- From: Maciej Stachowiak <mjs@apple.com>
- Date: Tue, 16 Mar 2010 18:18:24 -0700
- To: Jonas Sicking <jonas@sicking.cc>
- Cc: "Ennals, Robert" <robert.ennals@intel.com>, Ian Hickson <ian@hixie.ch>, HTMLwg <public-html@w3.org>
- Message-id: <CD3D046D-CF53-47E5-A879-674610431770@apple.com>
On Mar 16, 2010, at 5:10 PM, Jonas Sicking wrote: > > However Microdata, RDFa (and soon @profile) are great proofs that the > HTML5 spec already has the ability to be extended in ways similar to > SVG, MathML and FBML. > > All that anyone needs to do is to write up a specification for their > extension and they're done. So for example Facebook could publish a > spec for FBML somewhere on their site, and then anyone could use FBML > in HTML. I think Microdata and RDFa are good examples of standardized extensions.
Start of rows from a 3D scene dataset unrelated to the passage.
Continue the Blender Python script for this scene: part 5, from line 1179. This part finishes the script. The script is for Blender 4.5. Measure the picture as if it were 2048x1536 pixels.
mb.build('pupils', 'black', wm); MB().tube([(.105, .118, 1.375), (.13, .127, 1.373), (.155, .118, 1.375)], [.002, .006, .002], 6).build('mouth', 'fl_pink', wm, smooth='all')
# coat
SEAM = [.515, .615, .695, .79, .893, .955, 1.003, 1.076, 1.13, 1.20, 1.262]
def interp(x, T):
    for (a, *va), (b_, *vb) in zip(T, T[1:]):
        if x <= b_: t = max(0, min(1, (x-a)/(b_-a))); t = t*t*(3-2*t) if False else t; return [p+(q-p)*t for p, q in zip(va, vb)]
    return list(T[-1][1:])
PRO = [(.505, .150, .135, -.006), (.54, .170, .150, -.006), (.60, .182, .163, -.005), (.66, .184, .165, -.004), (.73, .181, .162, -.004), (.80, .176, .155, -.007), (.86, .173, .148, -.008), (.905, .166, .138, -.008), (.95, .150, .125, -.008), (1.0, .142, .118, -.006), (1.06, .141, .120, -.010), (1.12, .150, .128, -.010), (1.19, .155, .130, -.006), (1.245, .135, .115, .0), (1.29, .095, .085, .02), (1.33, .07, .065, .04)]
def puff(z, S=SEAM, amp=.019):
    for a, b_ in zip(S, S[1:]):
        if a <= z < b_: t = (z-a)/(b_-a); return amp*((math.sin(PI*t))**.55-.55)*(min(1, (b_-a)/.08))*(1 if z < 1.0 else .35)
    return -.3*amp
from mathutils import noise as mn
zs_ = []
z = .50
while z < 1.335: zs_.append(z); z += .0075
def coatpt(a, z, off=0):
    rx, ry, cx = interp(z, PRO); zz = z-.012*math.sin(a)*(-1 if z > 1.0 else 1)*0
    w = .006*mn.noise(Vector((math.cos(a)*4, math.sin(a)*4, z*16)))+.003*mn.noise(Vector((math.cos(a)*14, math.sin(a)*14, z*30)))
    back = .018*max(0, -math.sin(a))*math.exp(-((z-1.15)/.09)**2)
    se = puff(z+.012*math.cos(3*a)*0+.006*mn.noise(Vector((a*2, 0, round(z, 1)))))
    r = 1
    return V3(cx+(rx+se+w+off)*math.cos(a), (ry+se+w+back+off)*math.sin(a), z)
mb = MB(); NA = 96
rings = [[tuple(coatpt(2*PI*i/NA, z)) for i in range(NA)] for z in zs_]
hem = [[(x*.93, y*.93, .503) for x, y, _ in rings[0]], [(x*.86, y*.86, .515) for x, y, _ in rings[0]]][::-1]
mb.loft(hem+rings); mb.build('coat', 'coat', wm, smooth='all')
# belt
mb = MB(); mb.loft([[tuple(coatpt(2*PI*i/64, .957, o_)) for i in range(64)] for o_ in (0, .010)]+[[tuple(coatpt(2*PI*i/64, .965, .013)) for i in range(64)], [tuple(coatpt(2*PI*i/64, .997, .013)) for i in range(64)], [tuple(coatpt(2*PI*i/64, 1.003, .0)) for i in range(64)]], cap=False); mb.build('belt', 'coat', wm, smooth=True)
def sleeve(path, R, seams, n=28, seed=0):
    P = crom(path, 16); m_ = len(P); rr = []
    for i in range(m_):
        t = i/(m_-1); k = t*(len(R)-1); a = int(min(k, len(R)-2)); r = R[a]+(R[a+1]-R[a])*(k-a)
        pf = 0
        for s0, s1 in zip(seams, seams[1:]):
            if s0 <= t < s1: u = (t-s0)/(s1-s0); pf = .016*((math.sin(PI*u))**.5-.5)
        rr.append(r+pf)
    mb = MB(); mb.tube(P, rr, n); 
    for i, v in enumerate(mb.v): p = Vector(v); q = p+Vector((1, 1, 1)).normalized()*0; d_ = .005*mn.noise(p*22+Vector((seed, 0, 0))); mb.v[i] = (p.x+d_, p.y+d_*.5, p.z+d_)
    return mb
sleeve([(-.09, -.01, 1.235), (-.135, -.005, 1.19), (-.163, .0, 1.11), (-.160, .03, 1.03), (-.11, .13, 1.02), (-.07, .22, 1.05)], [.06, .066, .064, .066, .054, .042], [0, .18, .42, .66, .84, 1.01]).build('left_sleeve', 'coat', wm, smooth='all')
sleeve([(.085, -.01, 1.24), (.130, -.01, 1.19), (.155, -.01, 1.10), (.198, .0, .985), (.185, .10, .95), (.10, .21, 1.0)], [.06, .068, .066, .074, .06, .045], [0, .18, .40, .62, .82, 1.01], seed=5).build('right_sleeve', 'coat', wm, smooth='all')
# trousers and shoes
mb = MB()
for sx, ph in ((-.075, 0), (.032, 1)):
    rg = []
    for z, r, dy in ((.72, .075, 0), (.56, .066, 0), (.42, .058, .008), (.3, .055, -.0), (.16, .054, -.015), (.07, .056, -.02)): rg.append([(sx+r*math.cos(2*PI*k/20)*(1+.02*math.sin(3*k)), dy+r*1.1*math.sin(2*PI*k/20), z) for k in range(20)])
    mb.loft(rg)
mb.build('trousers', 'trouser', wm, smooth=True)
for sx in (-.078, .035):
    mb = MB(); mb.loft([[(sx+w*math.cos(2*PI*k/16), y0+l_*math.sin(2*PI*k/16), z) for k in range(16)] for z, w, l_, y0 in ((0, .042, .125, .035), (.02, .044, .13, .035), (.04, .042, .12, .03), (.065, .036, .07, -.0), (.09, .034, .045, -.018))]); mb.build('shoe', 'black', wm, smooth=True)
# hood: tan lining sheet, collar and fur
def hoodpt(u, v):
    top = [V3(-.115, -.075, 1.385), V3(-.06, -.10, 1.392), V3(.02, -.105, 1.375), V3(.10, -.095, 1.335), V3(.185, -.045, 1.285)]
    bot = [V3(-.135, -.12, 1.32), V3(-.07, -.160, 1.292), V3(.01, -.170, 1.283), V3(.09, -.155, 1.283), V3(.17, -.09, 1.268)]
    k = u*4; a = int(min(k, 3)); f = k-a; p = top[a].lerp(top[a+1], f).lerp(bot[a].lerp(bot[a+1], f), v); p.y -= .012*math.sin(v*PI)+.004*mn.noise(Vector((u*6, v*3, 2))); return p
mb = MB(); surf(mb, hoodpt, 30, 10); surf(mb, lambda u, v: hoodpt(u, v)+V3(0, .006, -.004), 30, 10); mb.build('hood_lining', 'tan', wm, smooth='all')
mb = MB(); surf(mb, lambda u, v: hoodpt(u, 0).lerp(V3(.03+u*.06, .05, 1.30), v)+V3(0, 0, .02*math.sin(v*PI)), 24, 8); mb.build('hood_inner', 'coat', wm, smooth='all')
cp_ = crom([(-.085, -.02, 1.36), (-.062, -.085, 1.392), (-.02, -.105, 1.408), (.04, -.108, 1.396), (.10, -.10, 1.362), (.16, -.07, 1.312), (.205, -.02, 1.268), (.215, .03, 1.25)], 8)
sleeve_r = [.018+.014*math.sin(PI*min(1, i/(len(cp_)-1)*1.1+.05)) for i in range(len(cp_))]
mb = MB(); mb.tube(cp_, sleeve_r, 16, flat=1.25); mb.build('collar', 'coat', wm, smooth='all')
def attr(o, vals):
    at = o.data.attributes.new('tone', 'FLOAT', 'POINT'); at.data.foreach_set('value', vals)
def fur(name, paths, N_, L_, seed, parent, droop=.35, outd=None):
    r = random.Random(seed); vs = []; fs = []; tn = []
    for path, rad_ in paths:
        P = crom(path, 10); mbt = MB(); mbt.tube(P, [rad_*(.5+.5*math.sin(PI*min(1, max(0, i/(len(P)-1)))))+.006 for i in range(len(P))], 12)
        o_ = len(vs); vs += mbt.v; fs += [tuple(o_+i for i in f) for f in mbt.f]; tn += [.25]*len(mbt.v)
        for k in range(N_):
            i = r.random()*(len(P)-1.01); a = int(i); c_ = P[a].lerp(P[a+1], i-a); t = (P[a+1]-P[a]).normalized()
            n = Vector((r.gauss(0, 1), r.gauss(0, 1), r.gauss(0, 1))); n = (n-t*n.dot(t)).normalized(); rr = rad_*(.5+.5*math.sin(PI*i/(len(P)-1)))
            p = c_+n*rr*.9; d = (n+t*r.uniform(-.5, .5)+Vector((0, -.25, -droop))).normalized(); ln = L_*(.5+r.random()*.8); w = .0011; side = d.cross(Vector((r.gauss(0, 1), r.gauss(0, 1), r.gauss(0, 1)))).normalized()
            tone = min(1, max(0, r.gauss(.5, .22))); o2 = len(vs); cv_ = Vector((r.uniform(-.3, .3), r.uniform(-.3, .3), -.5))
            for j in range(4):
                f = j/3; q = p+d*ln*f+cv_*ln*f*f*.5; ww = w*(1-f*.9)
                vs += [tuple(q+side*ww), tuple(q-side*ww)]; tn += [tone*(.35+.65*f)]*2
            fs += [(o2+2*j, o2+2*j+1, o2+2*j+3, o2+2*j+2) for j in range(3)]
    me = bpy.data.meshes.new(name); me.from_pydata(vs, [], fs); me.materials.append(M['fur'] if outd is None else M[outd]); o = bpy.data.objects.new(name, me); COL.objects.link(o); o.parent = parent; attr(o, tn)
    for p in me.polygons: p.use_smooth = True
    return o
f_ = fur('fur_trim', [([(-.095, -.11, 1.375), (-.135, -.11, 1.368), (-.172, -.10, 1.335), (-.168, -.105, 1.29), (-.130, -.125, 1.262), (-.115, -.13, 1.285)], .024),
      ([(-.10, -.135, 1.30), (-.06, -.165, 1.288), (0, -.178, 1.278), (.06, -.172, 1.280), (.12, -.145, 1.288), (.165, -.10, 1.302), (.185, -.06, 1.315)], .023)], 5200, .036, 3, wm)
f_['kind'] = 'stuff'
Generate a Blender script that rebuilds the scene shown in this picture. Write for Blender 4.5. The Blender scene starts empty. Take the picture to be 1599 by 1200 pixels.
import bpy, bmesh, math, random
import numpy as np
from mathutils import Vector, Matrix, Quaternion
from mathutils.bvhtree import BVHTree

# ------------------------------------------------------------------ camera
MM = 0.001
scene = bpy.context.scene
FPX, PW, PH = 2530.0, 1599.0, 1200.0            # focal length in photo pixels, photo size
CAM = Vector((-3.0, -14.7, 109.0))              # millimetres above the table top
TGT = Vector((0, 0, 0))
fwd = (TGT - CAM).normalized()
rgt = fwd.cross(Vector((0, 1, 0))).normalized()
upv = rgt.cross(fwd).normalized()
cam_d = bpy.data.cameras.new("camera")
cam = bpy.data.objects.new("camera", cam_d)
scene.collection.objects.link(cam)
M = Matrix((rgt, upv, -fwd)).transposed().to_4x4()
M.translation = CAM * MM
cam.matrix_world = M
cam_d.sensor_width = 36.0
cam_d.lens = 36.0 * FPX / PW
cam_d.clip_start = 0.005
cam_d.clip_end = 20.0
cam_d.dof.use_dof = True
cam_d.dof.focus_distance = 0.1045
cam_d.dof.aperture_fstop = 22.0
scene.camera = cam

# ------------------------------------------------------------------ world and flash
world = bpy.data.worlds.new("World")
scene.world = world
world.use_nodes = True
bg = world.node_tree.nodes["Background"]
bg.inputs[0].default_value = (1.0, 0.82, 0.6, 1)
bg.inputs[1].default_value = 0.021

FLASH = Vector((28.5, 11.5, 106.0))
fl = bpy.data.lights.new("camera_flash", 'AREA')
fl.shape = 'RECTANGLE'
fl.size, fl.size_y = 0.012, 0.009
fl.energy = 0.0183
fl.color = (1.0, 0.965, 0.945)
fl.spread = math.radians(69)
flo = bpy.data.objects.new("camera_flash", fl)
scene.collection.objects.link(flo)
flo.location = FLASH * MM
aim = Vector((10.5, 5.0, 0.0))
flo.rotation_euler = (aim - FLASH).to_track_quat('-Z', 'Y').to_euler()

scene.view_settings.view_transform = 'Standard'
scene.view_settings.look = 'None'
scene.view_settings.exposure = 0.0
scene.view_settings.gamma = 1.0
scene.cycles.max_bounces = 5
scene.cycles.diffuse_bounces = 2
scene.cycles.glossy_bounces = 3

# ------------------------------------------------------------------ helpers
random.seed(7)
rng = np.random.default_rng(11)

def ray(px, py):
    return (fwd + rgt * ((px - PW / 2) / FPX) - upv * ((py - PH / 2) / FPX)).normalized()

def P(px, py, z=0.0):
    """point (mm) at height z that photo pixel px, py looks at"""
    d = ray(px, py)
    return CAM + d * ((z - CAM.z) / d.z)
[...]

However, as a browser engine developer, I would like the ability to do vendor extensions (either experimental or not intended for public Web content) without stepping on valuable shared namespace. We have a decent way to do that with CSS properties using the vendor prefix convention(*). It would be nice to have something similar at the HTML level. It seems like Rob's proposals (either X or Y) would provide ways to do that. Historically, vendor extensions to HTML have all been done by simply minting new elements and attributes with unprefixed names, often making it harder to clean up the way these features work as part of the standards process. For DOM APIs, in WebKit we have tried to use a prefix for anything that's experimental or not far enough along the standards track, and we hope other browser engine teams consider a similar convention. However, it's harder to centralize such a convention since the set of APIs available in the browser is defined by many different specs. Regards, Maciej * - I know that there are some downsides to the CSS vendor prefixed property convention - often it leads to sites specifying have a dozen copies of essentially the same property. I think part of the problem is that, by convention of the CSS WG, properties are supposed to be considered experimental until the relevant spec is in CR. While this reduces the change that it will become hard to make needed changes, it probably leaves properties in "experimental" state a little too long.